Goal of the exercise
Skip all pictures, then copy the lines from the start of the data through the line with "return (f(r), f(g), f(b), 1)", keeping both ends.

Information provided
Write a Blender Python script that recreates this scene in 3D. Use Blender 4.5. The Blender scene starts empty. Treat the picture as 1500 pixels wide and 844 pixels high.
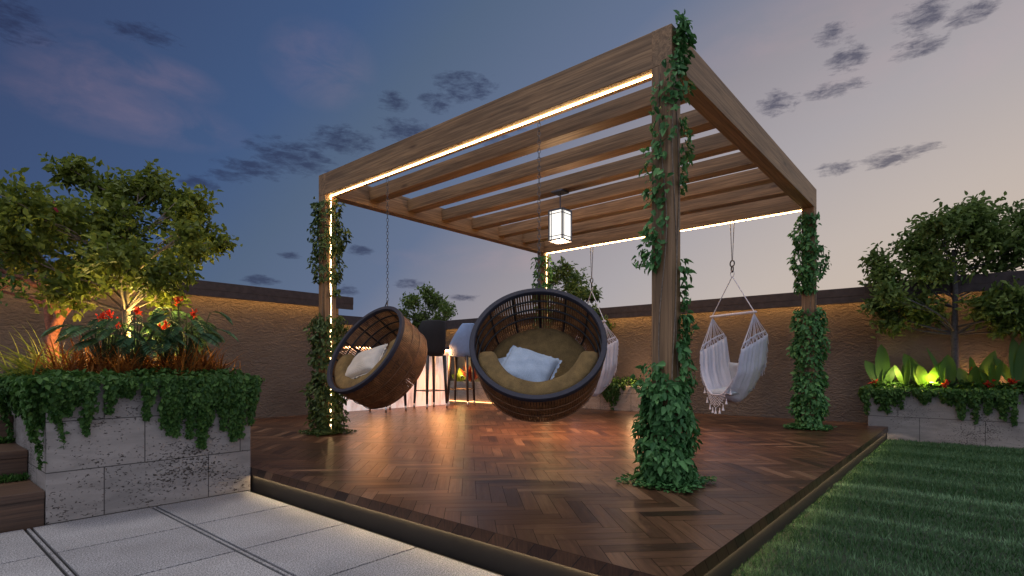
import bpy, bmesh, math, random
import numpy as np
from mathutils import Vector, Matrix, Quaternion
random.seed(11); RNG = np.random.default_rng(11)
PI = math.pi
scene = bpy.context.scene
COL = scene.collection
def lin(r, g, b):
    f = lambda c: (c/255/12.92) if c/255 <= .04045 else ((c/255+.055)/1.055)**2.4
    return (f(r), f(g), f(b), 1)

# ------------------------------------------------------------------ materials
def nt(m): return m.node_tree.nodes, m.node_tree.links
def new_mat(name):
    m = bpy.data.materials.new(name); m.use_nodes = True
    n, l = nt(m); n.clear()
    o = n.new('ShaderNodeOutputMaterial'); p = n.new('ShaderNodeBsdfPrincipled')
    l.new(p.outputs[0], o.inputs[0])
    return m, n, l, p, o
def setp(p, **k):
    for a, v in k.items(): p.inputs[a.replace('_', ' ')].default_value = v
def ramp(n, l, fac, stops, interp='LINEAR'):
    r = n.new('ShaderNodeValToRGB'); r.color_ramp.interpolation = interp
    e = r.color_ramp.elements
    while len(e) < len(stops): e.new(.5)
    for i, (p, c) in enumerate(stops):
        e[i].position = p; e[i].color = c if len(c) == 4 else (*c, 1)
    if fac is not None: l.new(fac, r.inputs[0])
    return r
def noise(n, l, vec, scale, detail=4, rough=.55, dist=0):
    t = n.new('ShaderNodeTexNoise'); t.inputs['Scale'].default_value = scale
    t.inputs['Detail'].default_value = detail; t.inputs['Roughness'].default_value = rough
    t.inputs['Distortion'].default_value = dist
    if vec is not None: l.new(vec, t.inputs['Vector'])
    return t
def mapping(n, l, vec, scale=(1, 1, 1), rot=(0, 0, 0), loc=(0, 0, 0)):
    m = n.new('ShaderNodeMapping'); m.inputs['Scale'].default_value = scale
    m.inputs['Rotation'].default_value = rot; m.inputs['Location'].default_value = loc
    l.new(vec, m.inputs['Vector']); return m
def bump(n, l, p, height, strength=.3, dist=.02):
    b = n.new('ShaderNodeBump'); b.inputs['Strength'].default_value = strength
    b.inputs['Distance'].default_value = dist
    l.new(height, b.inputs['Height']); l.new(b.outputs[0], p.inputs['Normal']); return b
def math_(n, l, op, a, b=None, c=None, clamp=False):
    m = n.new('ShaderNodeMath'); m.operation = op; m.use_clamp = clamp
    for i, v in enumerate((a, b, c)):
        if v is None: continue
        if isinstance(v, (int, float)): m.inputs[i].default_value = v
        else: l.new(v, m.inputs[i])
    return m.outputs[0]
def mixc(n, l, fac, a, b, mode='MIX'):
    m = n.new('ShaderNodeMix'); m.data_type = 'RGBA'; m.blend_type = mode
    for s, v in ((m.inputs[0], fac), (m.inputs[6], a), (m.inputs[7], b)):
        if isinstance(v, (int, float, tuple)): s.default_value = v
        else: l.new(v, s)
    return m.outputs[2]
def objco(n): return n.new('ShaderNodeTexCoord').outputs['Object']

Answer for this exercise
Write a Blender Python script that recreates this scene in 3D. Use Blender 4.5. The Blender scene starts empty. Treat the picture as 1500 pixels wide and 844 pixels high.
import bpy, bmesh, math, random
import numpy as np
from mathutils import Vector, Matrix, Quaternion
random.seed(11); RNG = np.random.default_rng(11)
PI = math.pi
scene = bpy.context.scene
COL = scene.collection
def lin(r, g, b):
    f = lambda c: (c/255/12.92) if c/255 <= .04045 else ((c/255+.055)/1.055)**2.4
    return (f(r), f(g), f(b), 1)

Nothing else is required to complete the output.